DOI: 10.31696/s086919080036907-4 ISSN: 0869-1908

Islamic-Egyptian Tale about Fall of a King Who Planned to Destroy His Subjects, and its Ancient Egyptian Roots

Alexander Nemirovsky

In the 8th–9th centuries AD, an Arabic-language Islamic tradition about Egypt’s ancient past developed in the country, founded by local scholars of Arab-Persian descendance, and based on the original pre-Islamic Egyptian (Coptic) material. The very first surviving specimen of this tradition, i.e. “The Conquest of Egypt…” by Ibn Abd al-Hakam (9th century AD), contains an isolated story about the ancient Egyptian king “Baulah”, told by a “learned Egyptian”, and incompatible with the standard information that this tradition provides about Baulah, including what is reported by Ibn abd al-Hakam himself on his own behalf.
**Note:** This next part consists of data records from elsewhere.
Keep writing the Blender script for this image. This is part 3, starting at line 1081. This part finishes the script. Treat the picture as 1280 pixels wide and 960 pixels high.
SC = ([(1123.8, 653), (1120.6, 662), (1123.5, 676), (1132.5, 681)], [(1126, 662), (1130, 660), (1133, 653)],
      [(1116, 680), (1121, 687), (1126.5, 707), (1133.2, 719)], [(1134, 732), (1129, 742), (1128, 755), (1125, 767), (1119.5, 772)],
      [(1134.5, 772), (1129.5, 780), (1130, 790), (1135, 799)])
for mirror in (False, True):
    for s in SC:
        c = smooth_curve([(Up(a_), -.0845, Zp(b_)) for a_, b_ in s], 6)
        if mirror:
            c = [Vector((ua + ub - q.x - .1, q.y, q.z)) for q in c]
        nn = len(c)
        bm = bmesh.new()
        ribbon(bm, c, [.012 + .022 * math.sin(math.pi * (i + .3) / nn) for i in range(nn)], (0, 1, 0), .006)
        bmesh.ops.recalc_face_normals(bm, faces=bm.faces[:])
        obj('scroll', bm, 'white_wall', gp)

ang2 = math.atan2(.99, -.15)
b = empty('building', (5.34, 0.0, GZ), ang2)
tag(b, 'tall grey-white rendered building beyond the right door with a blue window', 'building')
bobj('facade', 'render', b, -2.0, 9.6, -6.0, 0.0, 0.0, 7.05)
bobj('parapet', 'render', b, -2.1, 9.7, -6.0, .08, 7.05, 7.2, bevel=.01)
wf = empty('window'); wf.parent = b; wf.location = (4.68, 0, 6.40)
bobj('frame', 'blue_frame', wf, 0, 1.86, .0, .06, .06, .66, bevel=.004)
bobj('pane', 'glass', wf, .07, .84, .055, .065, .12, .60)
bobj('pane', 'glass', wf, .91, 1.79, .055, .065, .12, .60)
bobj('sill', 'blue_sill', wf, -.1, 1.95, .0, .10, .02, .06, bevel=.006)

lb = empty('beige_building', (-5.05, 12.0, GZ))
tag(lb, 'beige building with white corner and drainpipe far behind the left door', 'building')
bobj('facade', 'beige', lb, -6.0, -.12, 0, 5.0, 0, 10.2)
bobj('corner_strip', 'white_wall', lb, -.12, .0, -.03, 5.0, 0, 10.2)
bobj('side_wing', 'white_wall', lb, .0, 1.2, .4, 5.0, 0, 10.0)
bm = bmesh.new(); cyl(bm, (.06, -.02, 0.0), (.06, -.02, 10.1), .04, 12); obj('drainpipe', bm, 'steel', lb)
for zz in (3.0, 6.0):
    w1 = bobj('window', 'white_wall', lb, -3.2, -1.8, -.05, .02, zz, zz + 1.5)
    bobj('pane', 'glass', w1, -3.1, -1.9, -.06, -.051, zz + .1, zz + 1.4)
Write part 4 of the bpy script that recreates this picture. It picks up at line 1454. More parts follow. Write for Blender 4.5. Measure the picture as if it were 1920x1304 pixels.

According to this information, Baulah (aka Nulah, Bilunah in various manuscripts) is the 5th king, counting from the fall of Egypt’s independence under the Asian conquest, who defeated the king of Judea and was replaced on the throne by his son, all of which corresponds to Necho II. However, in the above-mentioned story of the learned Egyptian, Baulah plots to destroy his subjects, and they overthrow him, placing a representative of another king on the throne, and leaving Baulah (at least for some time) alive. Detailed analysis of this plot shows that it goes back to the Egyptian legendary tradition reflected by Herodotus about the overthrow of King Apries by the Egyptians led by Amasis (Hdt. II.161–163, 169), and its connection with “Baulah”, the main prototype of whom was another sovereign, i.e. Necho II, was a result of the transfer of plots from one real historical figure to another, a quite frequent case in Egypt.